To be done: Retype, please, the listing from its opening line through the line that contains "66), 0.3), vc)", both included, without the pictures.
-- START OF Supplied data --
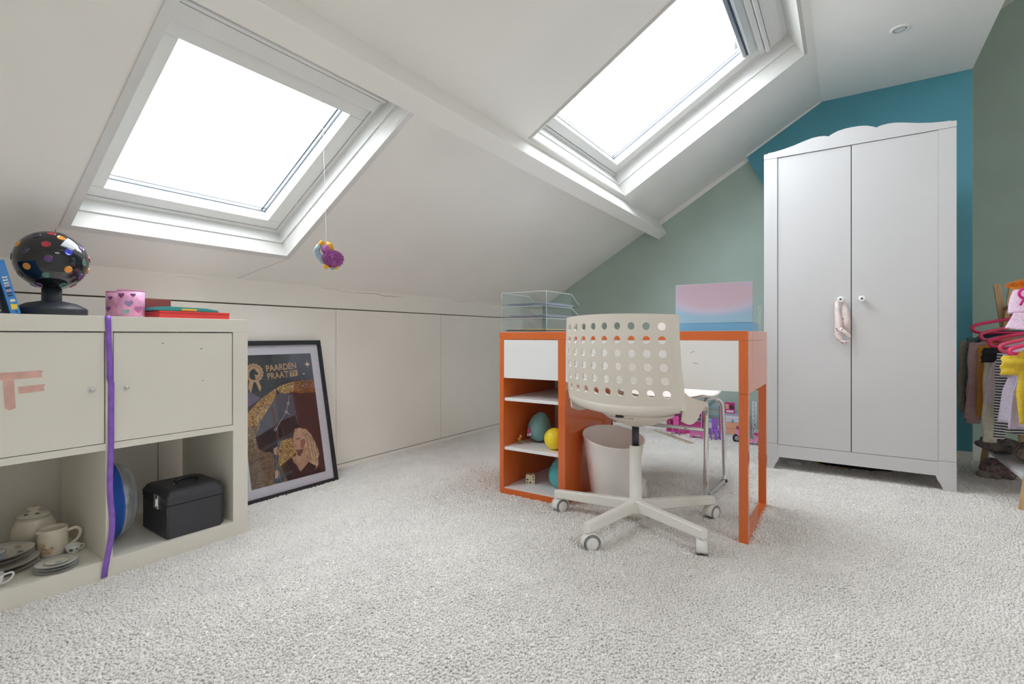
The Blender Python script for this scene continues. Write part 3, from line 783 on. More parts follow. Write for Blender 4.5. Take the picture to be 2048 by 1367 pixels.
# --- black vanity case
vc = thing('vanity_case', 'black vanity case with chrome latch and top handle in the lower cell', 'case', (-1.9575, 0.8465, ZC), R(-2))
M_LEA = mat('black_leatherette', (56, 56, 62), 0.48, vary=0.08, bump=0.25, bscale=260)
hx, hy = 0.102, 0.093
def case_loop(z, s=1.0, c=0.020):
    a, b = hx*s, hy*s
    return [(-a, -b, z), (a-0.004, -b, z), (a, -b+0.004, z), (a, b-c, z), (a-c, b, z), (-a+c, b, z), (-a, b-c, z)]
def loft(loops):
    m = MB(); n = len(loops[0])
    vv = [p for l in loops for p in l]
    ff = []
    for i in range(len(loops)-1):
        for k in range(n):
            j = (k+1) % n
            ff.append((i*n+k, i*n+j, (i+1)*n+j, (i+1)*n+k))
    ff.append(tuple(range(n-1, -1, -1))); ff.append(tuple(range((len(loops)-1)*n, len(loops)*n)))
    return m.add(vv, ff)
loft([case_loop(0, 0.985), case_loop(0.004, 1.0), case_loop(0.105, 1.0), case_loop(0.108, 0.995)]).build('body', M_LEA, vc)
lidv = loft([case_loop(0.110, 1.0), case_loop(0.112, 1.012), case_loop(0.132, 1.012), case_loop(0.150, 0.90), case_loop(0.156, 0.80)]).build('lid', M_LEA, vc)
for x in (0.035, 0.075, -0.01):
    MB().box((x-0.003, 0.050, 0.140), (x+0.003, 0.076, 0.1525), 0.001).build('rib', M_LEA, lidv)
MB().tube(spl([(0.010, -0.034, 0.156), (0.010, -0.032, 0.166), (0.012, 0.0, 0.170), (0.010, 0.032, 0.166), (0.010, 0.034, 0.156)]), 0.0055, 10).build('handle', M_BLACK, vc)
for y in (-0.036, 0.036):
    MB().sphere((0.010, y, 0.157), 0.0045, 12, 8).build('handle_stud', M_CHROME, vc)
MB().box((0.005, -0.0985, 0.090), (0.040, -0.0930, 0.136), 0.0015).build('latch', M_CHROME, vc)
MB().box((0.014, -0.1015, 0.098), (0.031, -0.0975, 0.124), 0.0015).build('latch_tongue', M_CHROME, vc)
MB().tube([(hx-0.001, -hy+0.001, 0.003), (hx-0.001, -hy+0.001, 0.105)], 0.0024, 8).build('piping', mat('black_piping', (62, 62, 66), 0.3), vc)

# ------------------------------------------------------------------ framed poster leaning on the knee wall
TH = R(12)
pf = bpy.data.objects.new('framed_poster', None); COL.objects.link(pf)
pf.matrix_world = Matrix(((0, -math.sin(TH), math.cos(TH), -2.130), (1, 0, 0, 1.38), (0, math.cos(TH), math.sin(TH), 0.003), (0, 0, 0, 1)))
tag(pf, 'black framed poster of a horse and blonde woman leaning on the knee wall', 'poster')
FL, FR, FH = -0.252, 0.247, 0.722
M_FRB = mat('black_wood_frame', (36, 37, 41), 0.45)
for a, b in (((FL, 0, -0.016), (FR, 0.021, 0.004)), ((FL, FH-0.021, -0.016), (FR, FH, 0.004)), ((FL, 0.021, -0.016), (FL+0.018, FH-0.021, 0.004)), ((FR-0.018, 0.021, -0.016), (FR, FH-0.021, 0.004))):
    MB().box(a, b, 0.0015).build('frame_bar', M_FRB, pf)
MB().box((FL+0.012, 0.012, -0.014), (FR-0.012, FH-0.012, -0.0062)).build('mount', mat('white_mount_card', (222, 220, 224), 0.7, vary=0.02), pf)
zl = [-0.0058]
art = MB().add([(-0.187, 0.0622, zl[0]), (0.1865, 0.0622, zl[0]), (0.1865, 0.6565, zl[0]), (-0.187, 0.6565, zl[0])], [(0, 1, 2, 3)]).build('print', mat('charcoal_green_print', (64, 66, 68), 0.6, vary=0.2, vscale=9), pf)
def ink(name, pts, m, dz=0.00004):
    zl[0] += dz
    bm = bmesh.new()
    f = bm.faces.new([bm.verts.new((p[0], p[1], zl[0])) for p in pts])
    bmesh.ops.triangulate(bm, faces=[f])
    bm.normal_update()
    if sum(q.normal.z for q in bm.faces) < 0:
        bmesh.ops.reverse_faces(bm, faces=bm.faces)
    me = bpy.data.meshes.new(name); bm.to_mesh(me); bm.free()
    me.materials.append(m)
    return link(bpy.data.objects.new(name, me), art)
def glitter(name, base, spark, dens, scale=400):
    m = mat(name, base, 0.5, vary=0.3, vscale=30)
    nt = m.node_tree; b = nt.nodes['Principled BSDF']
    src = b.inputs['Base Color'].links[0].from_socket
    tcn = [x for x in nt.nodes if x.type == 'TEX_COORD'][0]
    vo = nt.nodes.new('ShaderNodeTexVoronoi'); vo.inputs['Scale'].default_value = scale
    nt.links.new(tcn.outputs['Object'], vo.inputs['Vector'])
    sep = nt.nodes.new('ShaderNodeSeparateColor'); nt.links.new(vo.outputs['Color'], sep.inputs[0])
    mr = nt.nodes.new('ShaderNodeMapRange'); mr.inputs['From Min'].default_value = 1-dens; mr.inputs['From Max'].default_value = 1.0
    nt.links.new(sep.outputs[0], mr.inputs[0])
    mx = nt.nodes.new('ShaderNodeMixRGB'); mx.inputs[2].default_value = rgb(*spark)
    nt.links.new(mr.outputs[0], mx.inputs[0]); nt.links.new(src, mx.inputs[1]); nt.links.new(mx.outputs[0], b.inputs['Base Color'])
    return m
G_GOLD = glitter('gold_glitter_print', (126, 84, 46), (246, 212, 140), 0.6)
G_SPARSE = glitter('sparse_gold_glitter_print', (112, 98, 88), (226, 186, 110), 0.35)
G_BROWN = glitter('brown_glitter_print', (112, 96, 82), (190, 154, 96), 0.25)
G_RUST = glitter('rust_glitter_print', (92, 52, 40), (226, 150, 72), 0.5)
M_MAROON = mat('maroon_print', (78, 48, 46), 0.6, vary=0.12, vscale=14)
M_BLUEG = mat('blue_grey_print', (84, 86, 98), 0.6, vary=0.12, vscale=14)
M_HORSE = mat('slate_horse_print', (86, 90, 100), 0.6, vary=0.14, vscale=16)
M_MUZ = mat('dark_horse_print', (48, 42, 46), 0.6, vary=0.2, vscale=16)
M_GOLDINK = mat('gold_ink', (196, 160, 118), 0.5, vary=0.05)
ink('sky_area', [(0.0729,.6552),(0.1862,.656),(0.1862,.5246),(0.0805,.5254),(0.0332,.5403)], M_BLUEG)
ink('dusk_area', [(-0.1868,.36),(-0.1868,.50),(-0.155,.498),(-.1367,.483),(-.0964,.4548),(-.1637,.4212)], mat('mauve_print', (110, 100, 116), 0.6, vary=0.15))
ink('left_glitter', [(-0.1868,.0630),(-0.1868,.40),(-.1665,.3967),(-.1047,.362),(-.10,.30),(-.11,.2),(-.0657,.187),(-.0791,.1307),(-.1031,.063)], G_SPARSE)
ink('lower_glitter', [(-.1868,.0626),(-.1868,.2278),(-.1348,.2302),(-.1123,.2142),(-.082,.2084),(-.0657,.1873),(-.0411,.1283),(-.0173,.0626)], G_BROWN)
ink('barn_area', [(.0805,.5254),(.1862,.5231),(.1862,.0624),(-.0173,.0624),(-.0411,.1283),(.0605,.2877),(.0729,.3017),(.063,.3826),(.0571,.4671)], M_MAROON)
ink('glitter_arc', [(-.1665,.3967),(-.0936,.4545),(-.0233,.4942),(.0109,.5081),(.0801,.5225),(.10,.46),(.0636,.4693),(-.0072,.4593),(-.0317,.4507),(-.0563,.4151),(-.1047,.362),(-.1192,.3323),(-.1717,.3402)], G_GOLD)
ink('glitter_arc', [(.0801,.5225),(.1862,.5232),(.1862,.4573),(.10,.46),(.0636,.4693)], G_RUST)
ink('horse_head', [(-.0193,.4911),(-.0055,.4731),(.0469,.4595),(.0621,.458),(.0647,.3823),(.0727,.3001),(.0248,.2777),(-.0244,.2582),(-.048,.2259),(-.0818,.2098),(-.1123,.2142),(-.1359,.2334),(-.1434,.2844),(-.1223,.3223),(-.1143,.3508),(-.0825,.3825),(-.0507,.4144),(-.0303,.4506)], M_HORSE)
ink('horse_muzzle', [(-.1434,.2844),(-.0689,.314),(-.0139,.3395),(.0596,.3575),(.0727,.3001),(.0248,.2777),(-.0244,.2582),(-.048,.2259),(-.0818,.2098),(-.1123,.2142),(-.1359,.2334)], M_MUZ)
ink('horse_ear', [(-.0193,.4911),(-.0035,.4731),(-.02,.462)], mat('ear_print', (92, 60, 46), 0.6))
ink('halter_strap', [(-.0568,.4111),(-.0459,.407),(-.0385,.318),(-.0508,.318)], mat('halter_print', (104, 58, 52), 0.6))
ink('halter_strap', [(-.0455,.3281),(-.0335,.3269),(-.0360,.2544),(-.0458,.2558)], mat('halter_print', (104, 58, 52), 0.6))
ink('barn_glow', [(-.0432,.213),(-.0255,.2492),(.0286,.2553),(.0429,.1843),(.0091,.1602),(-.0467,.1355),(-.0554,.1673)], G_GOLD)
M_SILV = mat('silver_print', (190, 190, 196), 0.5)
def line_ink(name, pts, w, m):
    for (xa, ya), (xb, yb) in zip(pts[:-1], pts[1:]):
        d = Vector((xb-xa, yb-ya)); n = Vector((-d.y, d.x)).normalized()*w/2
        ink(name, [(xa+n.x, ya+n.y), (xa-n.x, ya-n.y), (xb-n.x, yb-n.y), (xb+n.x, yb+n.y)], m, 0.00002)
line_ink('rope_line', [(-.0461,.3044), (.0165,.3786), (.0321,.4173), (.043, .455)], 0.002, M_SILV)
line_ink('rope_line', [(.0165,.3786), (.034,.362)], 0.002, M_SILV)
def ring_ink(name, cx, cy, r, w, m):
    n = 16
    zl[0] += 0.00004
    v = [(cx+q*math.cos(2*PI*k/n), cy+q*math.sin(2*PI*k/n), zl[0]) for k in range(n) for q in (r-w, r)]
    me = MB().add(v, [(2*k, 2*k+1, (2*k+3) % (2*n), (2*k+2) % (2*n)) for k in range(n)])
    me.build(name, m, art)
for x, y in ((.0321,.4173), (.0165,.3786), (-.0461,.3044), (-.0347,.2417)):
    ring_ink('halter_ring', x, y, 0.0075, 0.0022, M_SILV)
ink('arm', [(-.0684,.1908),(-.0462,.1894),(-.0557,.1405),(-.0419,.1225),(-.0271,.0862),(-.0497,.0628),(-.0890,.0700),(-.0720,.1200)], mat('denim_print', (74, 82, 96), 0.6, vary=0.2))
ink('hand', [(-.0678,.2206),(-.048,.2259),(-.0436,.21),(-.0528,.1878),(-.068,.1937)], mat('skin_print', (198, 162, 138), 0.6, vary=0.1))
ink('forearm', [(-.072,.118),(-.060,.125),(-.052,.110),(-.065,.085),(-.076,.088)], mat('skin_print', (190, 150, 124), 0.6))
line_ink('lead_chain', [(-.0394,.2425), (-.0617,.1686), (-.0614,.1328), (-.0497,.0630)], 0.0035, mat('chain_print', (120, 130, 140), 0.5))
M_DRESS = mat('dark_plum_print', (52, 34, 38), 0.6, vary=0.2, vscale=20)
ink('dress', [(.0161,.1618),(.0322,.1308),(.0523,.0894),(.0991,.123),(.1074,.1181),(.1373,.099),(.1809,.0628),(-.0173,.0628),(-.0273,.1344)], M_DRESS)
ink('neck', [(.0479,.1958),(.0871,.2011),(.1035,.141),(.0974,.1233),(.0523,.0894),(.0322,.1308),(.033,.1615)], mat('neck_print', (188, 144, 118), 0.6, vary=0.15, vscale=20))
ink('neck_shade', [(.0479,.1958),(.0871,.2011),(.074,.178),(.060,.160),(.046,.168)], mat('neck_dark_print', (112, 80, 66), 0.6))
M_HAIR = mat('blonde_print', (196, 158, 124), 0.6, vary=0.35, vscale=45)
ink('hair', [(.0474,.2929),(.0718,.2939),(.1059,.2838),(.1337,.2504),(.1434,.2165),(.1573,.1849),(.1621,.1549),(.153,.1309),(.1507,.1026),(.1288,.0786),(.1373,.099),(.1044,.1219),(.0914,.1561),(.0836,.2017),(.0759,.2473),(.0453,.2776)], M_HAIR)
ink('hair', [(.0165,.1648),(.0442,.1685),(.0632,.1554),(.0535,.1356),(.0351,.1271),(.0231,.1389)], M_HAIR)
ink('face', [(.0436,.2778),(.0738,.2825),(.0914,.2574),(.101,.2239),(.0824,.1925),(.0475,.1928),(.035,.2014),(.0324,.2204),(.0362,.2353),(.0328,.2484)], mat('face_print', (204, 160, 134), 0.6, vary=0.12, vscale=30))
ink('cheek', [(.070,.235),(.0914,.24),(.097,.2239),(.0824,.1945),(.066,.198)], mat('cheek_print', (160, 112, 90), 0.6))
ink('eye', [(.0479,.2458),(.0723,.2463),(.0716,.2425),(.0507,.2420)], mat('brow_print', (84, 60, 50), 0.6))
ink('mouth', [(.0352,.2153),(.0502,.2135),(.0396,.2098)], mat('lip_print', (150, 84, 76), 0.6))
for k in range(7):
    x = 0.098+0.007*k
    line_ink('hair_strand', [(0.080+0.006*k, 0.284-0.006*k), (x+0.012, 0.23-0.003*k), (x+0.010+0.004*math.sin(k), 0.18), (x+0.016, 0.135+0.003*k)], 0.0022, mat('pale_blonde_print', (226, 196, 164), 0.6) if k % 2 else mat('dark_blonde_print', (132, 96, 70), 0.6))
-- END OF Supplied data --
Result:
The Blender Python script for this scene continues. Write part 3, from line 783 on. More parts follow. Write for Blender 4.5. Take the picture to be 2048 by 1367 pixels.
# --- black vanity case
vc = thing('vanity_case', 'black vanity case with chrome latch and top handle in the lower cell', 'case', (-1.9575, 0.8465, ZC), R(-2))
M_LEA = mat('black_leatherette', (56, 56, 62), 0.48, vary=0.08, bump=0.25, bscale=260)
hx, hy = 0.102, 0.093
def case_loop(z, s=1.0, c=0.020):
    a, b = hx*s, hy*s
    return [(-a, -b, z), (a-0.004, -b, z), (a, -b+0.004, z), (a, b-c, z), (a-c, b, z), (-a+c, b, z), (-a, b-c, z)]
def loft(loops):
    m = MB(); n = len(loops[0])
    vv = [p for l in loops for p in l]
    ff = []
    for i in range(len(loops)-1):
        for k in range(n):
            j = (k+1) % n
            ff.append((i*n+k, i*n+j, (i+1)*n+j, (i+1)*n+k))
    ff.append(tuple(range(n-1, -1, -1))); ff.append(tuple(range((len(loops)-1)*n, len(loops)*n)))
    return m.add(vv, ff)
loft([case_loop(0, 0.985), case_loop(0.004, 1.0), case_loop(0.105, 1.0), case_loop(0.108, 0.995)]).build('body', M_LEA, vc)
lidv = loft([case_loop(0.110, 1.0), case_loop(0.112, 1.012), case_loop(0.132, 1.012), case_loop(0.150, 0.90), case_loop(0.156, 0.80)]).build('lid', M_LEA, vc)
for x in (0.035, 0.075, -0.01):
    MB().box((x-0.003, 0.050, 0.140), (x+0.003, 0.076, 0.1525), 0.001).build('rib', M_LEA, lidv)
MB().tube(spl([(0.010, -0.034, 0.156), (0.010, -0.032, 0.166), (0.012, 0.0, 0.170), (0.010, 0.032, 0.166), (0.010, 0.034, 0.156)]), 0.0055, 10).build('handle', M_BLACK, vc)
for y in (-0.036, 0.036):
    MB().sphere((0.010, y, 0.157), 0.0045, 12, 8).build('handle_stud', M_CHROME, vc)
MB().box((0.005, -0.0985, 0.090), (0.040, -0.0930, 0.136), 0.0015).build('latch', M_CHROME, vc)
MB().box((0.014, -0.1015, 0.098), (0.031, -0.0975, 0.124), 0.0015).build('latch_tongue', M_CHROME, vc)
MB().tube([(hx-0.001, -hy+0.001, 0.003), (hx-0.001, -hy+0.001, 0.105)], 0.0024, 8).build('piping', mat('black_piping', (62, 62, 66), 0.3), vc)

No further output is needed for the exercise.